I played RDR2 for about 4 hours last night in chrome on my Linux PC using a DS4 controller because my Stadia controller arrives tomorrow. I had zero issues. The game ran better like this than it did on PS4.
Ryzen 7 2700x
GTX 1060 3 GB
16 GB ram
Ubuntu 19.10 with KDE and Vanilla chrome
300 Mbps down and 40 up, wired to the router
After some trial and error i got rid of the input lag.
step 1. Install patched chromium-vaapi
step 2. install vaapi driver
step 2. chromium --ignore-gpu-blacklist --disable-gpu-vsync
the vsync option is what makes the difference.
unfortunately google-chrome is not fixed with these flags
YES !!! IT WORKS !!!
I was having some issues running stadia in "Best visual quality" a lot of lag and frame drops, (running stadia with "limited data usage" work flawless btw)
Just using chromium with those flags ( --ignore-gpu-blacklist --disable-gpu-vsync) did the trick for me, thanks a lot man.
@ghego :
Some items that I've picked up this week include:
1. Reset Chrome flags - go to the URL chrome://flags , select "Reset all to default", restart Chrome and try again.
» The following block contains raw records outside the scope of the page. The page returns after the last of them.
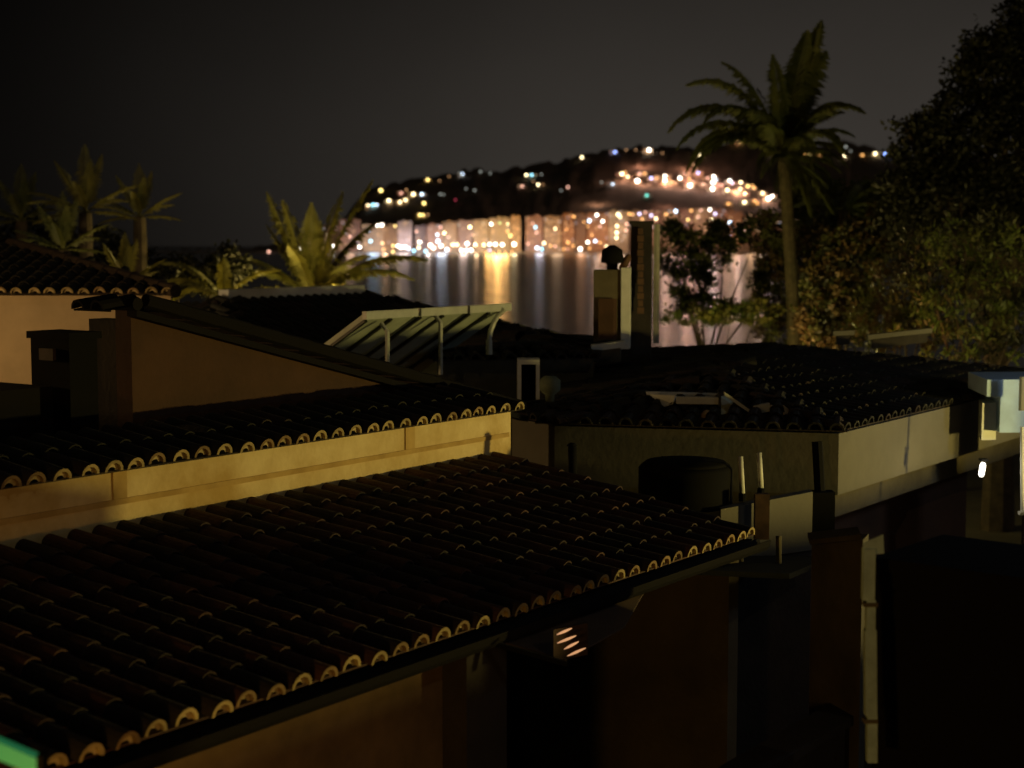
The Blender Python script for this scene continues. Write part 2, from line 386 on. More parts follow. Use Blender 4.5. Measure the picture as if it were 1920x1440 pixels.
UPPER = """1076 406 6 orange;1105 414 7 bluewhite;1119 403 6 white;1130 415 6 white;1125 425 5 pink;1159 402 7 cream;1163 407 5 cream;1180 401 6 orange;1186 402 5 orange;1199 401 6 lavender;1210 398 5 pink;1221 404 6 lavender;1204 411 5 orange;1230 410 6 cream;1249 402 6 orange;1260 402 5 orange;1267 396 7 bluewhite;1296 395 6 orange;1314 394 5 pink;1331 393 6 white;1341 401 6 lavender;1335 412 7 cream;1336 422 6 yellow;1290 412 5 yellow;1309 407 5 pink;1369 418 8 bluewhite;1397 433 6 pink;1369 437 6 lavender;1381 442 5 orange;1365 447 4 yellow;1239 426 5 green;1252 427 4 pink;1157 424 6 cream;1156 436 6 cream;1156 446 6 cream;1174 432 6 pink;1175 420 6 pink;1041 429 5 cream;656 444 5 pink;657 425 5 dimorange;691 432 7 bluewhite;707 422 6 white;716 422 7 white;741 424 5 yellow;781 434 5 pink;833 437 6 cream;826 426 5 pink;807 429 4 grey;820 440 5 bluewhite;841 445 4 pink;860 422 5 grey;881 426 7 cream;886 440 4 pink;906 420 5 grey;921 420 6 white;937 418 5 green;952 420 4 cream;952 434 6 orange;957 442 6 yellow;999 419 4 pink;1004 426 6 cyan;1006 436 5 pink;616 441 5 cream;629 429 6 pink;1110 441 4 orange;1102 424 4 orange;1095 416 4 orange;1062 430 4 orange;1200 425 5 pink;1216 418 5 orange"""
QUAY = """674 463 7 white;695 452 6 cyan;717 456 5 orange;719 468 5 orange;737 461 5 yellow;737 472 5 yellow;746 461 6 white;752 464 6 white;759 463 7 white;766 466 6 bluewhite;776 470 6 cyan;787 454 6 white;785 464 6 cream;798 471 6 cyan;807 460 7 white;813 465 6 white;821 452 7 bluewhite;827 461 7 white;838 468 7 bluewhite;849 459 6 cream;857 459 6 cream;876 457 7 white;865 469 6 white;875 469 6 white;884 469 6 white;891 459 6 cream;907 459 6 cream;918 458 6 white;918 469 5 lavender;929 458 7 white;942 459 7 white;964 458 8 white;990 457 5 pink;1007 465 7 bluewhite;1016 467 6 cyan;1020 456 6 cream;1032 461 5 orange;1065 455 6 orange;1057 467 5 orange;1064 467 4 pink;1102 454 6 white;1116 452 6 bluewhite;1088 467 8 white;1075 461 5 orange;1105 466 5 orange;504 472 6 pink;559 468 8 white;614 451 5 pink;626 462 7 white;648 470 5 orange;652 481 4 yellow;991 478 4 cream;1009 479 5 bluewhite;866 480 4 pink;843 469 4 pink;960 472 4 orange;936 473 5 orange;925 474 5 orange;912 473 5 orange;948 474 5 orange;1041 462 5 pink;1125 455 5 orange;1137 462 5 cream"""
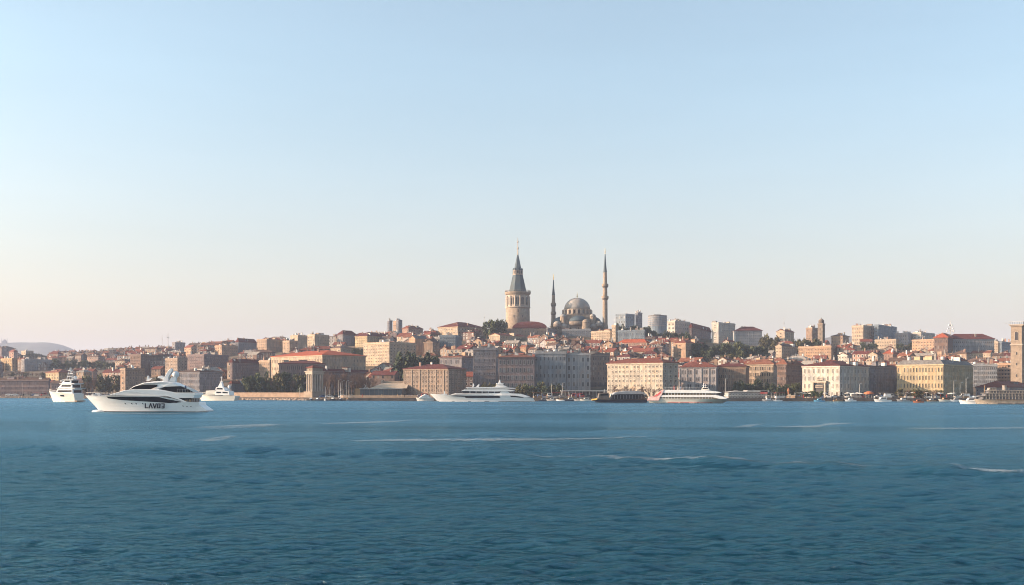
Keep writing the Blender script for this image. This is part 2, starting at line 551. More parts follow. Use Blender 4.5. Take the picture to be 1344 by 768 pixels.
foam([(118, 541.5, .2), (150, 543, .9), (220, 543.2, .8), (280, 541.5, .2)], 1.0, 'thin line of broken water along the lettered yacht')

# ------------------------------------------------------------------ haze
def haze():
    m = bpy.data.materials.new('haze'); m.use_nodes = True
    n, l = m.node_tree.nodes, m.node_tree.links
    n.clear()
    v = n.new('ShaderNodeVolumePrincipled')
    v.inputs['Color'].default_value = (0.62, 0.71, 0.95, 1)
    v.inputs['Density'].default_value = HAZE_DENSITY
    v.inputs['Anisotropy'].default_value = 0.0
    o = n.new('ShaderNodeOutputMaterial')
    l.new(v.outputs[0], o.inputs['Volume'])
    h = MB(); h.box(-9000, 9000, -60, 9500, -4.0, 330, m)
    tag(h.build('haze'), kind='stuff')
haze()

# ------------------------------------------------------------------ building kit
GLASS = mat((0.022, 0.025, 0.032), 0.2, 0.3, 0.8, 0.3, tint=0.5, key='window_glass')
GLASS_PALE = mat((0.16, 0.155, 0.15), 0.25, 0.3, 0.8, 0.5, tint=0.3, key='curtained_glass')
GLASS_SHUT = mat((0.10, 0.075, 0.055), 0.6, 0.3, 1.5, 0.2, tint=0.3, key='closed_shutter')
METAL = mat((0.35, 0.36, 0.37), 0.5, 0.15, 1.0, 0.5, key='grey_metal')
DARKMETAL = mat((0.05, 0.05, 0.055), 0.6, 0.2, 1.0, 0.4, key='dark_metal')
CONCRETE = mat((0.22, 0.205, 0.19), 0.9, 0.35, 0.6, key='concrete')
WHITE = mat((0.50, 0.49, 0.47), 0.7, 0.12, 0.4, key='white_render')
LEAD = mat((0.058, 0.082, 0.098), 0.7, 0.25, 0.25, 0.12, streak=True, key='lead_sheet')
GOLD = mat((0.65, 0.45, 0.15), 0.35, 0.1, 1, 0.5, metal=0.8, key='gilt')
WC = dict(
    cream=(0.56, 0.455, 0.35), warm=(0.50, 0.375, 0.28), ochre=(0.50, 0.36, 0.21), yellow=(0.55, 0.445, 0.29), grey=(0.34, 0.325, 0.345),
    pale=(0.50, 0.475, 0.48), white=(0.64, 0.60, 0.54), ivory=(0.55, 0.49, 0.41), tan=(0.40, 0.29, 0.22), brown=(0.25, 0.18, 0.155), pink=(0.47, 0.31, 0.25),
    peach=(0.54, 0.375, 0.265), mauve=(0.30, 0.235, 0.235), slate=(0.27, 0.27, 0.30), blue=(0.25, 0.31, 0.37), dark=(0.19, 0.18, 0.185), stone=(0.40, 0.315, 0.255),
    bluegrey=(0.42, 0.44, 0.47))
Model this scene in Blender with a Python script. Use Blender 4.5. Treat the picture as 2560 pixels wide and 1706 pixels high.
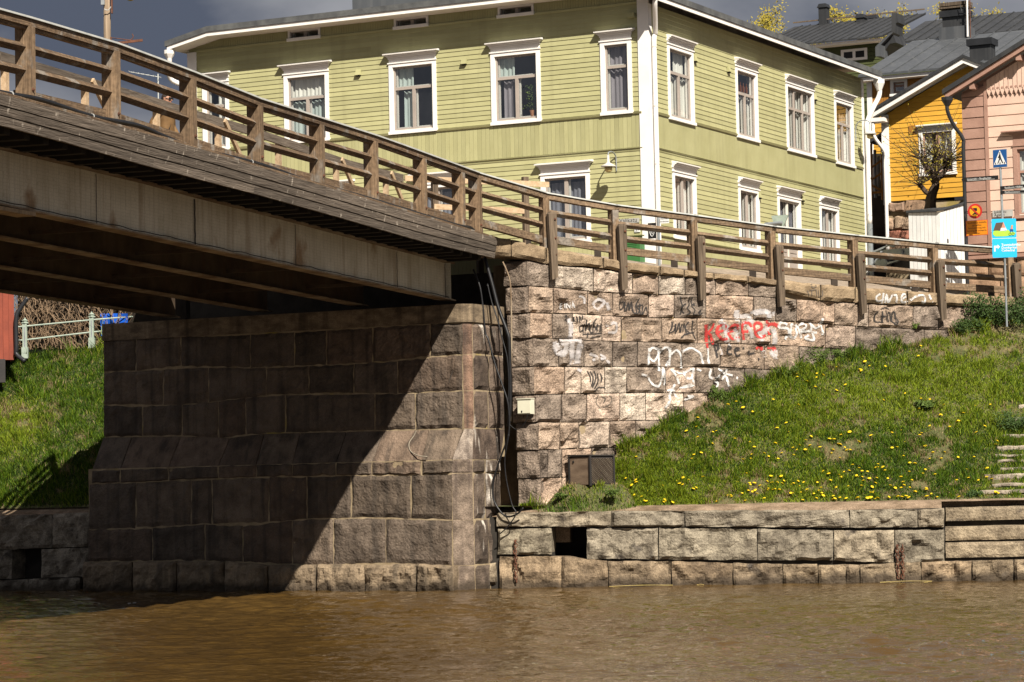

2. Run Chrome and use an Incognito window and see if that helps, disable any extensions that might have been added.
3. Reduce refresh rate on mouse pointer (usually a feature on some mouse drivers).
4. Access Chrome flags and enable the feature "Enables pointer lock options".
Can't hurt to see if any of these help with your issue, although apologies if you have tried all of these already.
Forgot to reply here for me enabling "Enables pointer lock options" worked fine on popOS!, didn't check yet on Arch
"Enables pointer lock options" doesn't change anything for me.
Well, it's not a general Linux problem - it runs fine for a lot of people, including me on Linux Mint 19.2 Cinnamon + Chrome 79 stable.
For now, until Google gets their linux support in order, set the "Data usage & performance" to "Limited data usage". It was the only thing that helped me get rid of the extreme input lag on my linux setups.
Does anybody know the codec Google is using? VP9? The nVidia driver of my GTX 770 tells me in VDPAU info, that it is only capable of MPEG1, MPEG2, H264, VC1, MPEG4, DIVX4 and DIVX5.
Chrome on Linux does not support GPU acceleration yet unfortunately. I'd advise against using that Chromium with VAAPI enabled, it's a very old version with tons of security issues.
Hi, I'd like to share my experience.
I have a FTTH Internet connection running at 600 MBPS.
I connect all my devices with a 5GHz WiFi connection to it.
The Google Chromecast Ultra wih Stadia controller is working as a charm: optimal video quality, no input lag.
I tested Stadia un some DELL Laptops on the same network; they all have similar specs so hardware is not relevant.
But I tested different OSes:
- MS Windows + Google Chrome: optimal video quality, no input lag, both with keyboard and mouse and with USB connected Stadia Controller
- Ubuntu 18.04 with Google Chrome: optimal video quality; a big issue with input lag making Ghost Recon Breakpoint on Stadia; it is is present with keyboard+mouse but is more evident with Stadia Contrller
After some searches on the Internet it ended up that Google has no plans to support Hardware acceleration for video decoding for Chrome on Linux.
Every attempt to change Chrome flags related to hardware acceleration were useless.
I followed what explained here: https://www.linuxuprising.com/2018/08/how-to-enable-hardware-accelerated.htm: basically installing Chromium Browser pathced with Video hardware acceleration support (VAAPI) and everything is working fine:
Stadia set up with maximum quality, perfect video rendering and no input lag with K+M or Stadia controller.
Hope this can help.
Tried SteamOS yesterday. Installed chrome and feels like on windows. No lags, mouse movement as it should be.